July 2022: Polygon rebrands Hermez to the Polygon zkEVM. Their vision for a zkEVM with complete EVM-equivalence is simple. Developers can seamlessly deploy any Ethereum smart contract to a Layer 2 that scales infinitely using ZK proofs. Any tooling or dApp on Ethereum is used in exactly the same way on a zkEVM. Users and developers alike can reap the futuristic benefits of ZK proofs, all while benefiting from the decentralization, security, and familiarity of Ethereum.

August 2022: The Starkware team publishes a paper titled: “Scalable and Transparent Proofs over All Large Fields, via Elliptic Curves”. The paper explores Elliptic Curve Digital Signature Algorithm (ECDSA), which is the essential cryptographic algorithm that powers Bitcoin and ensures that only the rightful owner can access and manage their funds, and how ECDSA can be efficiently verified from within the STARK ecosystem.

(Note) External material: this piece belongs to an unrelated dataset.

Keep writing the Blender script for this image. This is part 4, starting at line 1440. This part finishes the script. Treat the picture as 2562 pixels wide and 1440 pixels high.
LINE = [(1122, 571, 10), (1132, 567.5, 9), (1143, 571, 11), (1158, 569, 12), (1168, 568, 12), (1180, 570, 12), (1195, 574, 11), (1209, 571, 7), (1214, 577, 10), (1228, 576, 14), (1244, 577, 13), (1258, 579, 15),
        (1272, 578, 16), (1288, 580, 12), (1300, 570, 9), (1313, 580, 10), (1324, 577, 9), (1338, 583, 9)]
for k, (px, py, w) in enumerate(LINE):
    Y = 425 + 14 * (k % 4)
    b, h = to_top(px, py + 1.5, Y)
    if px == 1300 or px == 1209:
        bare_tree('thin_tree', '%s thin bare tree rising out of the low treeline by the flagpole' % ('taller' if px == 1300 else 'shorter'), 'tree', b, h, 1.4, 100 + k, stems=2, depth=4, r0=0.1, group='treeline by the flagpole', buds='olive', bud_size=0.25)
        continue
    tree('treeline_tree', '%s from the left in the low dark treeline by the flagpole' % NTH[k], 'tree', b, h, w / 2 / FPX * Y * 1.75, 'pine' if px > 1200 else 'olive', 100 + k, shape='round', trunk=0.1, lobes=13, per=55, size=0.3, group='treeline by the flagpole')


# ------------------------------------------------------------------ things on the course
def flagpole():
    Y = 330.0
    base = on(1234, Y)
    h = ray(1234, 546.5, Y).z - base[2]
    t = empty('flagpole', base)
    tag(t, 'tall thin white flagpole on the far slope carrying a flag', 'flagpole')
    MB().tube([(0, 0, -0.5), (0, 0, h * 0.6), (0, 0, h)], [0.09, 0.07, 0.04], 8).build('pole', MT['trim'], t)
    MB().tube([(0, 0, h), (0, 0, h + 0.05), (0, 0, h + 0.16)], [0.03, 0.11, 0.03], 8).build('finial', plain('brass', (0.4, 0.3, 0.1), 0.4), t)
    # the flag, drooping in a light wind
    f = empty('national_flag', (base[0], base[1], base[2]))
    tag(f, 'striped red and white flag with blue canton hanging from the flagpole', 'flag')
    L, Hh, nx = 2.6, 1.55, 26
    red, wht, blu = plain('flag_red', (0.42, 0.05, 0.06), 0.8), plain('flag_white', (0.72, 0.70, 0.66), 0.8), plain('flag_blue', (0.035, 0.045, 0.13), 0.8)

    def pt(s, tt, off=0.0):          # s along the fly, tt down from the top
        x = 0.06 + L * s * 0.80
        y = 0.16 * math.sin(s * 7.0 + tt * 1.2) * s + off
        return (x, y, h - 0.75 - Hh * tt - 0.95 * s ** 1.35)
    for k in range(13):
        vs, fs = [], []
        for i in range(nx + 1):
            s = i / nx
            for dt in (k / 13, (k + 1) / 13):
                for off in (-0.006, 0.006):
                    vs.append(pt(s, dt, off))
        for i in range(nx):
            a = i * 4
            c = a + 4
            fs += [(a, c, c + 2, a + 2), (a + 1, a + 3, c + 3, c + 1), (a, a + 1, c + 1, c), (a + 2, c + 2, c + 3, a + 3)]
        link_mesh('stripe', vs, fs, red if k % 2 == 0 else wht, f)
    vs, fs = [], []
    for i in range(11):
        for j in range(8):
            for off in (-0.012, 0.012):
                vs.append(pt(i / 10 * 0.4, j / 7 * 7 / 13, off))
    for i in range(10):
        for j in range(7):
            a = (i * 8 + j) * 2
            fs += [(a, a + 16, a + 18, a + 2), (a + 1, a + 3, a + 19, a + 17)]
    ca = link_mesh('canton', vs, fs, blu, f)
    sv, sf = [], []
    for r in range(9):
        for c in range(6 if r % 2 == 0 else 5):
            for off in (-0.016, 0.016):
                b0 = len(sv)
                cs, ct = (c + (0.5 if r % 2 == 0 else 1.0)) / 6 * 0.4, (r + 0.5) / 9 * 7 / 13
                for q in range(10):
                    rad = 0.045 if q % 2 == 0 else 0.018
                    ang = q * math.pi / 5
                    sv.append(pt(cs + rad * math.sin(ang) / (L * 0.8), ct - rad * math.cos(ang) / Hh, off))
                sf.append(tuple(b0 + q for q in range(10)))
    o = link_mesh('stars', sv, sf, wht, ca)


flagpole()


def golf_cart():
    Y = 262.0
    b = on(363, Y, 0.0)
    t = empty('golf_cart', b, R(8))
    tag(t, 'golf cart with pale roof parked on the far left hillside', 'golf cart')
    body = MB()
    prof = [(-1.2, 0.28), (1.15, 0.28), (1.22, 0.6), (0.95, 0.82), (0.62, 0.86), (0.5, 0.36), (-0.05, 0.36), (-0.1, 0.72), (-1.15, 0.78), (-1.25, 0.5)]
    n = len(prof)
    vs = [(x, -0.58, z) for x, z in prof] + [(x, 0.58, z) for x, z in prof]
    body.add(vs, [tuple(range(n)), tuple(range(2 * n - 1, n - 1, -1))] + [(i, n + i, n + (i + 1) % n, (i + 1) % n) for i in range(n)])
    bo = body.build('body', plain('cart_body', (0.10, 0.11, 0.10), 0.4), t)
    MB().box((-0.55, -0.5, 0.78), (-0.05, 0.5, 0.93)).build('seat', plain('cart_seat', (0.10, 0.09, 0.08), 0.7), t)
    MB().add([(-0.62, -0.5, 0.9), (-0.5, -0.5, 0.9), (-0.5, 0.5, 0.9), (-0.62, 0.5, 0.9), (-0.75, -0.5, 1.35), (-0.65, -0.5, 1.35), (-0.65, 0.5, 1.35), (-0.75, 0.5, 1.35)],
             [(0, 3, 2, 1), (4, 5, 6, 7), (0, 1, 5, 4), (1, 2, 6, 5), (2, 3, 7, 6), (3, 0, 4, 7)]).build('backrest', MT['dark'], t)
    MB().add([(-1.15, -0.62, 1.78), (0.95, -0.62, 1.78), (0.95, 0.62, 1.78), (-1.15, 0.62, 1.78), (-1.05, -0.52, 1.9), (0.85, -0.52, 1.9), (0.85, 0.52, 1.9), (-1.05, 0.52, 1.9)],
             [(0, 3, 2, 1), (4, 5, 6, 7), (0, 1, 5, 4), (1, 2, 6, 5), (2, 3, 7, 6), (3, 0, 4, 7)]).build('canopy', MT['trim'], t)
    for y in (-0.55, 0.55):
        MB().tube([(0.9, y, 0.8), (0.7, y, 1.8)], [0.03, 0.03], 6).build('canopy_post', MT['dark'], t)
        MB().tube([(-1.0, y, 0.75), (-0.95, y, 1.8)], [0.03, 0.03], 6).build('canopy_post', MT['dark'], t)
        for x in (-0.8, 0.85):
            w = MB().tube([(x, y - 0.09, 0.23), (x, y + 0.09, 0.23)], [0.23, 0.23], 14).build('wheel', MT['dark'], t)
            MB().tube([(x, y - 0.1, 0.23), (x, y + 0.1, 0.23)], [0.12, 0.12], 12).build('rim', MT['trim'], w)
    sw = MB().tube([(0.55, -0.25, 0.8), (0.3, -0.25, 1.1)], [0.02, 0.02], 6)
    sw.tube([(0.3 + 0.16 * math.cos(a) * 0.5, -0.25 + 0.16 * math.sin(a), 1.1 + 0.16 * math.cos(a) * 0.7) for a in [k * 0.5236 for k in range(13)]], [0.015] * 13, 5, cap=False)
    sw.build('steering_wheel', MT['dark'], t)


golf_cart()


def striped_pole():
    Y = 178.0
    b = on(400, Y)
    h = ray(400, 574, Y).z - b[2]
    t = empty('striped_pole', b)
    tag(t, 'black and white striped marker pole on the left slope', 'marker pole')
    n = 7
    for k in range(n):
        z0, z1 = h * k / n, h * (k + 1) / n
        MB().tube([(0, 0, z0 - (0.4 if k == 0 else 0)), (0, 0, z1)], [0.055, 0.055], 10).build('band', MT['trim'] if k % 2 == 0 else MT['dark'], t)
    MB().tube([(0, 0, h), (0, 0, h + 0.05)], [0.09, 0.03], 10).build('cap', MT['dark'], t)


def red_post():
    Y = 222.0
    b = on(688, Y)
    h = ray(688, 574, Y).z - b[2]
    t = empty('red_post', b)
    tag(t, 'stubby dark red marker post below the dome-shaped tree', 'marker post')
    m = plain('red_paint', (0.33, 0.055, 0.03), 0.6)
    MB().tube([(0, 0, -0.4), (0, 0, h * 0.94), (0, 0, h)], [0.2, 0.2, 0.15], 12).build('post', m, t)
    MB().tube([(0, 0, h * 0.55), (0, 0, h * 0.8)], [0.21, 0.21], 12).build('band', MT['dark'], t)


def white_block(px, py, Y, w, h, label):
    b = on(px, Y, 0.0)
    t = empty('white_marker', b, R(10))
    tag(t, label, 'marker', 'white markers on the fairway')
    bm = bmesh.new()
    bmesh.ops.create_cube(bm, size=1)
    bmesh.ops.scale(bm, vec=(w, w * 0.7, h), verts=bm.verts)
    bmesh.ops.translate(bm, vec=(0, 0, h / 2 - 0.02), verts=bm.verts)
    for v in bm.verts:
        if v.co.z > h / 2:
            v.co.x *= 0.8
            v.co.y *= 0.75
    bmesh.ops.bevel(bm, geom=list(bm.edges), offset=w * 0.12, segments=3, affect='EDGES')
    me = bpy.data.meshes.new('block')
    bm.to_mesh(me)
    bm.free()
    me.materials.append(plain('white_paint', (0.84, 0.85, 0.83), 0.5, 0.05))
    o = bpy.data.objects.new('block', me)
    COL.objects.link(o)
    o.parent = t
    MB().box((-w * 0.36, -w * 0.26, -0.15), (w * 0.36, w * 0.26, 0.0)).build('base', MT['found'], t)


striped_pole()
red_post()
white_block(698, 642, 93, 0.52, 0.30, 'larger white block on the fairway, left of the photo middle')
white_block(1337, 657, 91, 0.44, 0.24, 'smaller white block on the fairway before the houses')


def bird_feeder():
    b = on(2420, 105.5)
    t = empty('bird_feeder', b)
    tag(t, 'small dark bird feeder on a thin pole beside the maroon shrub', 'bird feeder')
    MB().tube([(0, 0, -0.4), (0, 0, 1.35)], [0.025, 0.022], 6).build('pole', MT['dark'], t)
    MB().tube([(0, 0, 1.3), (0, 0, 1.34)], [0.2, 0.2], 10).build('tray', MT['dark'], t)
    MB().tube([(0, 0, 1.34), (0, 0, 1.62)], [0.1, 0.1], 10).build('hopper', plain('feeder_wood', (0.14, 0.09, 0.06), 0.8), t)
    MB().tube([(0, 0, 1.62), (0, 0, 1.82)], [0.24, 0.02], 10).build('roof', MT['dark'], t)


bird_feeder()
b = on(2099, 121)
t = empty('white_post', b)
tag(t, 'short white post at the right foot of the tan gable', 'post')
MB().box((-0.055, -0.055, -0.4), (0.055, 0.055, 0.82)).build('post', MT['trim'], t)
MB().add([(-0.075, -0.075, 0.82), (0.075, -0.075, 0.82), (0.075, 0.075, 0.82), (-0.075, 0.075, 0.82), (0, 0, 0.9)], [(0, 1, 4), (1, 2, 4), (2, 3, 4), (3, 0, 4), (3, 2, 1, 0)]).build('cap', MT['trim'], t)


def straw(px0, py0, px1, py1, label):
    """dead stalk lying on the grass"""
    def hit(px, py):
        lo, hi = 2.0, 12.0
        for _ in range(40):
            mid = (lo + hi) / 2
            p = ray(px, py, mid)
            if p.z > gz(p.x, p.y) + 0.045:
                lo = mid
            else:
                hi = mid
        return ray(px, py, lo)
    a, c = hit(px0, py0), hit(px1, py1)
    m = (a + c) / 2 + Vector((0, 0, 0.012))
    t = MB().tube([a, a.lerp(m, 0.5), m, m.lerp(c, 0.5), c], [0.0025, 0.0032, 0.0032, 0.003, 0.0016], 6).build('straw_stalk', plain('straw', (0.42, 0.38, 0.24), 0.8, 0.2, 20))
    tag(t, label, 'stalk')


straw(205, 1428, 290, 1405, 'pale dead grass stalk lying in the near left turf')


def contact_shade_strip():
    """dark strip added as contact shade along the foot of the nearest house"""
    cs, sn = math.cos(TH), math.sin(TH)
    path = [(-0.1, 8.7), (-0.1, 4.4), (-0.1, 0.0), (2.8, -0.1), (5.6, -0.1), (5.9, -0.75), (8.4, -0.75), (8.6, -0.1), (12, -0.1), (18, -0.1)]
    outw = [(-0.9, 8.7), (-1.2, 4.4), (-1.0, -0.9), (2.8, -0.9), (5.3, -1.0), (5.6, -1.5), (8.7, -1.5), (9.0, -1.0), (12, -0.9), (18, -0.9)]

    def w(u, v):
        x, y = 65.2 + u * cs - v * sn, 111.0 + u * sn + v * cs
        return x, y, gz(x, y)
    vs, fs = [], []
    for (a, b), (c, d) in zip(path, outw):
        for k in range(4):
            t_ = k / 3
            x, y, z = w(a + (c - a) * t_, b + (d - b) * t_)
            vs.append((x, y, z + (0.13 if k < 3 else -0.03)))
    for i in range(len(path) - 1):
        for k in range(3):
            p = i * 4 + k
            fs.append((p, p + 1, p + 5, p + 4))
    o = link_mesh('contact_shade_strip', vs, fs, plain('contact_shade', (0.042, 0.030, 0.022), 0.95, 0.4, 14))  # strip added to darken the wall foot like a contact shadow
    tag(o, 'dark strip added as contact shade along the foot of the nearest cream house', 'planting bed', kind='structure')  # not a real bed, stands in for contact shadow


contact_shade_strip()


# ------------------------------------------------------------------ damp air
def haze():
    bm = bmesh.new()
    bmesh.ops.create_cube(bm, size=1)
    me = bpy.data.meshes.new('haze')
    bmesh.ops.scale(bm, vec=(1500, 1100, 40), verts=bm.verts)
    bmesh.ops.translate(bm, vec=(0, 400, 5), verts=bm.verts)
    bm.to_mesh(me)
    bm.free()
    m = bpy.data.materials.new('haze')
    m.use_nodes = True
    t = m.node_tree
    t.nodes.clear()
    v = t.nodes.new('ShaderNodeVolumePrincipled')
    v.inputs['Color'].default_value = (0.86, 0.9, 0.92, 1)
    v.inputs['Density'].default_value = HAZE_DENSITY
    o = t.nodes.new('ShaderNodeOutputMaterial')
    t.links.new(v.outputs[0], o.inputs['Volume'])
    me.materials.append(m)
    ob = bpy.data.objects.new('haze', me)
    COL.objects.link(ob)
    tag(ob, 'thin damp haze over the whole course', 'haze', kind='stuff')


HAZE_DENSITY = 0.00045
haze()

With these EC-STARKs, builders can run an off-chain protocol for Bitcoin and keep proofs in STARK. This means that the STARK ecosystem can be the foundation for dApps to be efficiently deployed on top of Bitcoin.

Takeaways

Looking at the timeline of the Zero-Knowledge space from its inception to now, we can see rapid development following its original conception in the late 80s. Now ZK is seeing quite the revival as the Ethereum community in particular is pouring money into its capabilities to help scale Ethereum. Time will tell which group is going to come out on top — Aztec, Loopring, Polygon’s Cohorts, StarkWare or zkSync. Regardless, all of them are certainly adding to the wealth of knowledge propelling Ethereum into its next phases and with discussions being held over at IOHK concerning ZKPs, Cardano investors may get to see the fruits of this research and development expand to the Cardano network as well.